Shahin Berenji
Days after approving strikes against Iraq’s Osirak nuclear reactor on June 7, 1981, Israel’s then-Prime Minister Menachem Begin publicly defended his decision amid much international criticism, including from US President Ronald Reagan. “Another Holocaust would have happened … we shall defend our people with all the means at our disposal. We shall not allow any enemy to develop weapons of mass destruction [to be] turned against us,” Begin said. This decision inaugurated what has come to be known as the “Begin doctrine”—a security doctrine that lays out how Israel will not permit states that seek its elimination to develop weapons of mass destruction.
After Israel launched air strikes against Iran in June, many drew parallels between Begin and Israel’s present and longest-serving Prime Minister, Benjamin Netanyahu. But was the recent operation against Iran as strategically successful as the one against Iraq? Netanyahu’s decision to launch an extensive aerial campaign passes, some argue, “the Begin test with distinction.” This conclusion, however, is premature. Netanyahu may have applied the Begin doctrine, but it does not mean he has achieved the doctrine’s primary objective, here meant to be the destruction of Iran’s nuclear program.

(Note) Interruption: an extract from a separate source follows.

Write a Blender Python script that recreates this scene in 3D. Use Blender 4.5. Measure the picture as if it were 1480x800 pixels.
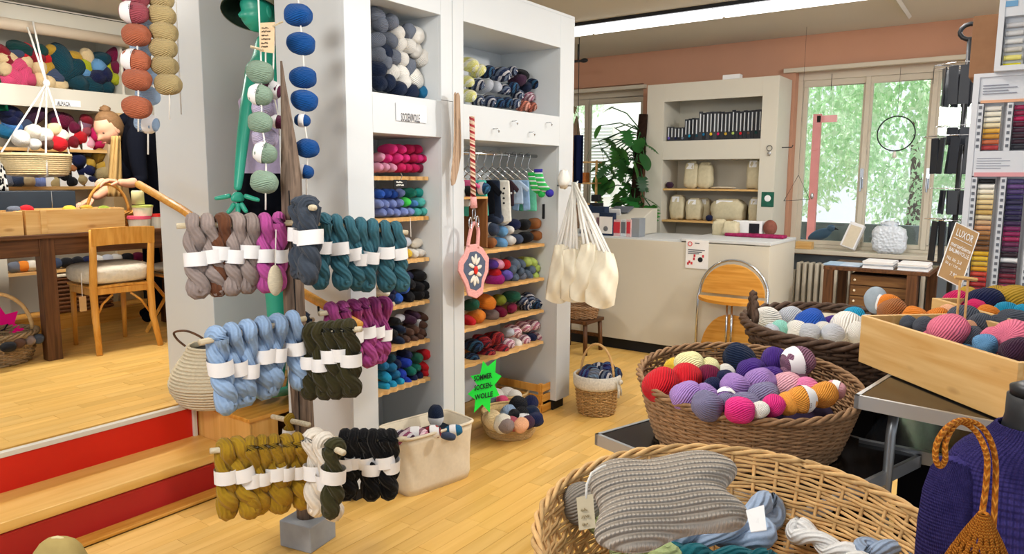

Though a very difficult and high bar to achieve, Netanyahu argued Israel satisfied its war aims and declared the military operation a “historic victory.” His triumphant narrative, however, ignores the extent to which Israel failed to achieve its strategic aims because Iran can still reorganize and revive its nuclear program—and may now have a greater willingness and desire to do so.
The uncertainty lingering over the effects of Israeli—and even US—airstrikes makes it clear that a political rather than a military solution is needed to remove, or at least mitigate, the threat posed by Iran’s nuclear program. Unless there is a diplomatic solution to the Iranian nuclear question, the region and the international community ought to expect future Israeli preventive strikes and a renewed outbreak of war, perhaps even longer and more intense than what has been referred to as the 12-day war.